Transformasi yang mewarnai perjalanan generasi Sanggar Dewata Indonesia menyingkap sebuah dinamika estetik yang khas. Dari awal pendiriannya hingga kehadiran para penerus hari ini, SDI senantiasa memelihara keberanian bereksperimen, melintasi batas lokal, nasional, hingga global. Benang merah itu bukan sekadar jejak kontinuitas, melainkan medan kreatif yang memungkinkan pertemuan gagasan lintas waktu dan ruang.
Hal mana ini selaras pula semangat Bali Art Lounge (BAL), yang menarasikan pentingnya melting pot; di mana bagian dari lounge, hotel, atau resort tersebut bukanlah semata Tempat (Place), melainkan juga menjelma Ruang (Space); sebentuk medan pertemuan kreatif (melting pot) yang dapat mendorong gelora penciptaan lintas masa
Dalam konteks ini, Bali tidak berhenti dilihat sebagai destinasi budaya semata, tetapi hadir sebagai ruang tafsir estetik yang terus berkembang. Melalui karya, diskursus, dan eksperimen artistik para anggotanya, SDI berikut perupa-perupa Bali lainnya, mengartikulasikan bagaimana identitas budaya dapat senantiasa dinegosiasikan, diperluas, dan diperbarui.
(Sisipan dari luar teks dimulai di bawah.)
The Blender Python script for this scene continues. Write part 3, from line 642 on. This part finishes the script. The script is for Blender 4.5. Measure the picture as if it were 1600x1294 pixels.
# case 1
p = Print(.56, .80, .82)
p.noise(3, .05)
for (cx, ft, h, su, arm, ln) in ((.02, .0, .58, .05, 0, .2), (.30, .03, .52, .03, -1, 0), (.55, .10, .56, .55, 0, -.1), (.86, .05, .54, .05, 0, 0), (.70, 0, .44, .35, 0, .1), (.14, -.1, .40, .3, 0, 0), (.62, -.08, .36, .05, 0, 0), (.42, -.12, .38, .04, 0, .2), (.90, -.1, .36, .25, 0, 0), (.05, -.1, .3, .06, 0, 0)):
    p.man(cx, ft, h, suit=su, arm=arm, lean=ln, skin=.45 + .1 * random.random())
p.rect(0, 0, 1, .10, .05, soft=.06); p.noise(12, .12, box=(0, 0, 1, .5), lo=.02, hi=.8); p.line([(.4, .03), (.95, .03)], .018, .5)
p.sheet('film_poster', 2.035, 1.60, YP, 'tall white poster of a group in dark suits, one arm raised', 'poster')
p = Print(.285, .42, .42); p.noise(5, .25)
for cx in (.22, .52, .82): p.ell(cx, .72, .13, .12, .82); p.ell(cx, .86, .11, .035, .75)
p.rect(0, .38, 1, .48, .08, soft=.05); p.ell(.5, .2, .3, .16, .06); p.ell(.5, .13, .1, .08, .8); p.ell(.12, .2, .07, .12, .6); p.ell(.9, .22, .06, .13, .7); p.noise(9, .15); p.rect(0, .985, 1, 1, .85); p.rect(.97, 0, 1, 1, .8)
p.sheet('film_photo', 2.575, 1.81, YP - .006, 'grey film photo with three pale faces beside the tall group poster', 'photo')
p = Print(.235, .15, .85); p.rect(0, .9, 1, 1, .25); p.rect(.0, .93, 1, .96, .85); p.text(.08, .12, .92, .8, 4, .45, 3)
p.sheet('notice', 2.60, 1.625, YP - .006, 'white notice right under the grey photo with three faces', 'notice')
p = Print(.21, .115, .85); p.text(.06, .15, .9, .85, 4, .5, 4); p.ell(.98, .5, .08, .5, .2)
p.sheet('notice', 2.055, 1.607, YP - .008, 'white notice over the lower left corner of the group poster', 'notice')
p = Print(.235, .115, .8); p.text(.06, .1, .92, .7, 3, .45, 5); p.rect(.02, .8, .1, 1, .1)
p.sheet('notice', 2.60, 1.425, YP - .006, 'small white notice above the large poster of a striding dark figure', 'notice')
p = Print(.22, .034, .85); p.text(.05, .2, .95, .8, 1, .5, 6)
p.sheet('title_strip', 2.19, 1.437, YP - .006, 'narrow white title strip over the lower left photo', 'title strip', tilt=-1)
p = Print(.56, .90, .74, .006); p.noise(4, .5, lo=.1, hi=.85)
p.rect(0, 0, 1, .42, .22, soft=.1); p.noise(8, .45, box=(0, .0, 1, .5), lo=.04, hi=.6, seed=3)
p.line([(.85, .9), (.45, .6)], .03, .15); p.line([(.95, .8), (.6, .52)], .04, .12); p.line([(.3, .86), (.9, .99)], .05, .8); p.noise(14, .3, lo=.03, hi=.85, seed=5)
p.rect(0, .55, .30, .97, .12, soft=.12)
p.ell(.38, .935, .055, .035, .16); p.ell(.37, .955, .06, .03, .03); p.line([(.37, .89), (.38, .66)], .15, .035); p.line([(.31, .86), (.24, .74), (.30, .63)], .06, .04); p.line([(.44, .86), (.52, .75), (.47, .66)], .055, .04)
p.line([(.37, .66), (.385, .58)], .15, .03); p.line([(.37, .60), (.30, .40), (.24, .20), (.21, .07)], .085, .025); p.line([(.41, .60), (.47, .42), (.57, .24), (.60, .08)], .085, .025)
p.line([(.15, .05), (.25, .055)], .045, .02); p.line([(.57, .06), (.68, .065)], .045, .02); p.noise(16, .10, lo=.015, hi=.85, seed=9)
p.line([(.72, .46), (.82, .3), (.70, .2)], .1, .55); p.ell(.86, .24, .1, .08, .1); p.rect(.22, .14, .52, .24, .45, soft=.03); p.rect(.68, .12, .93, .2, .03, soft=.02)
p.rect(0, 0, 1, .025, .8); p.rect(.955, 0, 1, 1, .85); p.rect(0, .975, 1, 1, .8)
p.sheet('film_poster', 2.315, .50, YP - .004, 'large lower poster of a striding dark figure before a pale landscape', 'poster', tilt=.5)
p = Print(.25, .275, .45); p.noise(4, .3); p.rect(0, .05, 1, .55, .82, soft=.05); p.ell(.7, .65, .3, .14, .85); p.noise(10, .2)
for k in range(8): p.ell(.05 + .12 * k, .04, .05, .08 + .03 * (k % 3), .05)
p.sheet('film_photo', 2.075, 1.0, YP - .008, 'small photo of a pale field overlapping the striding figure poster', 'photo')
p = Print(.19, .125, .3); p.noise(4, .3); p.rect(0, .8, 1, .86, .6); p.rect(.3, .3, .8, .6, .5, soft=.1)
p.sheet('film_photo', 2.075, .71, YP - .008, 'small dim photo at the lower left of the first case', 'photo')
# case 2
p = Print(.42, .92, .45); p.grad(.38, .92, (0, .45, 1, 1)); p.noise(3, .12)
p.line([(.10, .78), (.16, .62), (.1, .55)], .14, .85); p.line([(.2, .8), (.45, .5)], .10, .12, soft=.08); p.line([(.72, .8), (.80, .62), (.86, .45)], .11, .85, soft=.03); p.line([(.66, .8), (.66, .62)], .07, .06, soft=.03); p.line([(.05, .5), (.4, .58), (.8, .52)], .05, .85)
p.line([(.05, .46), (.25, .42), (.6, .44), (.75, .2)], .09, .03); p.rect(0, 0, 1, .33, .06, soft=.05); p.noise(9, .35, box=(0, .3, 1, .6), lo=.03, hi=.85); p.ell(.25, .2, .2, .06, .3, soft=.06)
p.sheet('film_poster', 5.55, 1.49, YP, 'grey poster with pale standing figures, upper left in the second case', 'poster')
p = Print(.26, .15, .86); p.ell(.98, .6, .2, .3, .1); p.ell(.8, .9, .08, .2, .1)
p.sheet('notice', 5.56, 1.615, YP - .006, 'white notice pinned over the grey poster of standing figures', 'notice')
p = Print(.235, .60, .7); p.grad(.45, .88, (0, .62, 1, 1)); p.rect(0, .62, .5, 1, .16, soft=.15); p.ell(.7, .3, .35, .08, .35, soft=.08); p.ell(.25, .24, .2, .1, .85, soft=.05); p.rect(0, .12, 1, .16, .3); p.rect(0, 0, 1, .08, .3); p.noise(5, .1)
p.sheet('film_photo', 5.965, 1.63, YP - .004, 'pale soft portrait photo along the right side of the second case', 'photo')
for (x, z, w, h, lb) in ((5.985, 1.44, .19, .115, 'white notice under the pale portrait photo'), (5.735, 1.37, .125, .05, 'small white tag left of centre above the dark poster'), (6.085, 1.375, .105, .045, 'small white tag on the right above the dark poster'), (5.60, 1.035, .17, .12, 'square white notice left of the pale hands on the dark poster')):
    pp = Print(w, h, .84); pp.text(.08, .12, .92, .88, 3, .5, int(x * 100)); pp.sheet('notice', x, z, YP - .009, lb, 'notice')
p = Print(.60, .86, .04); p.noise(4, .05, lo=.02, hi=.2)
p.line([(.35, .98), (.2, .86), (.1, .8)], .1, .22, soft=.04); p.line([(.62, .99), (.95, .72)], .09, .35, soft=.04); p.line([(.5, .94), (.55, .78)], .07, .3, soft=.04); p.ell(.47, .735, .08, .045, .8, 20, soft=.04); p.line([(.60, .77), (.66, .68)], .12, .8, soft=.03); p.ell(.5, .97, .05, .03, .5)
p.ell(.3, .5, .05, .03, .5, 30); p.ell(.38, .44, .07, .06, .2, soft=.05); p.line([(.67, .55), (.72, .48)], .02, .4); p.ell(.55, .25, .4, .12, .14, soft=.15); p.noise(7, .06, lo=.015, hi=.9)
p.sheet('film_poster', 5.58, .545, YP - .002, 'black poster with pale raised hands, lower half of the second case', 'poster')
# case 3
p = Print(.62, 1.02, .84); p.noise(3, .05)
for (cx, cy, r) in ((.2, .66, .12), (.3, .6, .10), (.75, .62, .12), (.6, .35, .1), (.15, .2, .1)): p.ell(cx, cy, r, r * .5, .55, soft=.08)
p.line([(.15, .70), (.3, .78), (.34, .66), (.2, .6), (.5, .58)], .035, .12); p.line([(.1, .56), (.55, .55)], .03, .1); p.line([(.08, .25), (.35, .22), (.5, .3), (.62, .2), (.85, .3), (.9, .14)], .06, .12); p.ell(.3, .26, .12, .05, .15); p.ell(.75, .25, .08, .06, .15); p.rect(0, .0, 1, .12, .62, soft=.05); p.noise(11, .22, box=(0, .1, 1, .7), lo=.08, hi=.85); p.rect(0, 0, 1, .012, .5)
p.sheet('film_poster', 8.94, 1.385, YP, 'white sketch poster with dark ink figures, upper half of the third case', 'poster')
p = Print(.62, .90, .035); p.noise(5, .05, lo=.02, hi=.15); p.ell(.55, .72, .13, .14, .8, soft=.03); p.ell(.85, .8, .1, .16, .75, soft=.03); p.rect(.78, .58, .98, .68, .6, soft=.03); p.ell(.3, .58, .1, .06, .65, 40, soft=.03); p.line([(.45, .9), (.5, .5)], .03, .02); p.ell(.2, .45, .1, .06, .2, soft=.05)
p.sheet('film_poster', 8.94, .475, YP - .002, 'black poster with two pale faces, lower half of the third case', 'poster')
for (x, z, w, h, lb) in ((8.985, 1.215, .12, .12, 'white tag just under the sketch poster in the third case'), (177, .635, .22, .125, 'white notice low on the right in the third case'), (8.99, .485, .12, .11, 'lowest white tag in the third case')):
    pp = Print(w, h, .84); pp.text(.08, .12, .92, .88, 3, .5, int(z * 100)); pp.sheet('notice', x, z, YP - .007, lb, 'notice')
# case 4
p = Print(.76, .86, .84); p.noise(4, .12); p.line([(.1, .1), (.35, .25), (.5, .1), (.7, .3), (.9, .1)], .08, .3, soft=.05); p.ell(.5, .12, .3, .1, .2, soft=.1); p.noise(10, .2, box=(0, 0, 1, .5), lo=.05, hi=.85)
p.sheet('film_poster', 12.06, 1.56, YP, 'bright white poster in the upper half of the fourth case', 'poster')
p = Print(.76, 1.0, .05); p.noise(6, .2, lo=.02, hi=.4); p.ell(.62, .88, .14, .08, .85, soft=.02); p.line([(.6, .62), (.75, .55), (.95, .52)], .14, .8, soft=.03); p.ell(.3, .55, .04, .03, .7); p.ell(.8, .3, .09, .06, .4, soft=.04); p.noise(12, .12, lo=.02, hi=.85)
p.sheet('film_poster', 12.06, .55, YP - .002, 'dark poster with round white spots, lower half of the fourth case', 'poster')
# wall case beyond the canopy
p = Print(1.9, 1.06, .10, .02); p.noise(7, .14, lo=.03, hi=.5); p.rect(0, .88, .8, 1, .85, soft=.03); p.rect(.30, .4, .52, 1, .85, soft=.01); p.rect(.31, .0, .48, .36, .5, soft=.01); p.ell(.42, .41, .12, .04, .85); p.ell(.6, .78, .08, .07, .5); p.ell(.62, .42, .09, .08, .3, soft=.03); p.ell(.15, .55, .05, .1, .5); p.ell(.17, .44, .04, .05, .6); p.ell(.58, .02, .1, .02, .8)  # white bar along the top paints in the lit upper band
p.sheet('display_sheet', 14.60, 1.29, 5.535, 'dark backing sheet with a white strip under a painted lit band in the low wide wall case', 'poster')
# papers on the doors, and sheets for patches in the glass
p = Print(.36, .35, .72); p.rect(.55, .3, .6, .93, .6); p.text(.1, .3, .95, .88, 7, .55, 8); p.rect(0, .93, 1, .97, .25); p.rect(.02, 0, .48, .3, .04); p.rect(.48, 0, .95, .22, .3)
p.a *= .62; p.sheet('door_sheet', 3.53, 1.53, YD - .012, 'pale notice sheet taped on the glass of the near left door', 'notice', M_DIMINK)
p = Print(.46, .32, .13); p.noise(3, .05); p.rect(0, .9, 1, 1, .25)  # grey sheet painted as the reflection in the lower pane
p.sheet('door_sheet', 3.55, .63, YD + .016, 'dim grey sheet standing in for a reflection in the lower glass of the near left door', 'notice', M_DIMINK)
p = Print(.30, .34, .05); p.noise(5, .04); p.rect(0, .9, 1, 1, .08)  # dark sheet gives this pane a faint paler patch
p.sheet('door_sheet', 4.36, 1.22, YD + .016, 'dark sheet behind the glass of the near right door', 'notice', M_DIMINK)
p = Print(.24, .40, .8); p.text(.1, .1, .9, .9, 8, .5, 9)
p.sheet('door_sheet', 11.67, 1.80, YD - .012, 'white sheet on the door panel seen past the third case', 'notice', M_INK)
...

Dengan demikian, lima dekade lebih kiprah SDI, bolehlah dibaca laiknya “laboratorium” estetik-stilistik yang memperlihatkan bahwa proses Penciptaan adalah dialog yang tak pernah selesai antara tradisi dan modernitas, antara lokalitas dan fenomena kosmopolitas dalam arus globalisasi.
Catatan
Pameran Pradnyana Purusottama menegaskan bahwa seni rupa Bali adalah arus yang terus mengalir, menampung lapisan tradisi, modernitas, dan kontemporer. Ia hadir sebagai perjalanan mencari kebijaksanaan unggul—Pradnyana Purusottama—melalui bahasa rupa yang senantiasa hidup, bergerak, dan melintasi batas ruang maupun generasi.
Kehadiran Bali Art Lounge (BAL) sebagai program pameran rutin memperlihatkan satu kekhasan: membangun ekosistem seni rupa yang sehat dan produktif, dengan menempatkan kolaborasi lintas institusi, komunitas seni berdedikasi, dan pribadi kreator bereputasi sebagai pondasi. Pameran ini bukan hanya dirancang untuk apresiasi estetika semata, melainkan juga memperluas jangkauan audiens—dari penikmat umum hingga kolektor—melalui presentasi karya yang terkurasi dengan cermat.
Ruang Art Lounge, yang bersemi di hotel, resort, maupun galeri khusus, dihadirkan bukan sekadar sebagai place (tempat), melainkan menjelma menjadi space (ruang): ruang pertemuan gagasan, dialog lintas masa, serta melting pot yang memicu energi kreatif. Di sini seni tidak terikat pada tembok galeri semata, tetapi menemukan kemungkinan baru dalam ruang hidup sehari-hari, memberi kesempatan khalayak luas untuk bertemu langsung dengan denyut estetika dan gagasan seniman.
Peran kurator, bukan saja sebagai penyusun wacana, tetapi juga sebagai mediator yang memahami dinamika dunia seni—lokal, nasional, hingga global—sehingga karya-karya yang dipresentasikan tidak terlepas dari percakapan yang lebih luas. Kurasi yang berfokus pada kreativitas, kebaruan, serta pencarian personal seniman, memberi dorongan bagi lahirnya karya yang berdaya pesona universal namun tetap berakar pada keunikan masing-masing perupa.
Dengan demikian, Bali Art Lounge hadir bukan hanya sebagai program ekshibisi, tetapi juga sebagai upaya konsisten membangun keberlanjutan ekosistem seni rupa Bali dan Indonesia. Ia adalah ruang bersama yang merawat tradisi, membuka diri pada modernitas, sekaligus membangun dialog dengan wacana seni rupa kontemporer global. Dalam arus yang terus mengalir inilah, Pradnyana Purusottama menemukan makna: kebijaksanaan unggul yang lahir dari kesadaran, kreativitas, dan perjumpaan lintas generasi.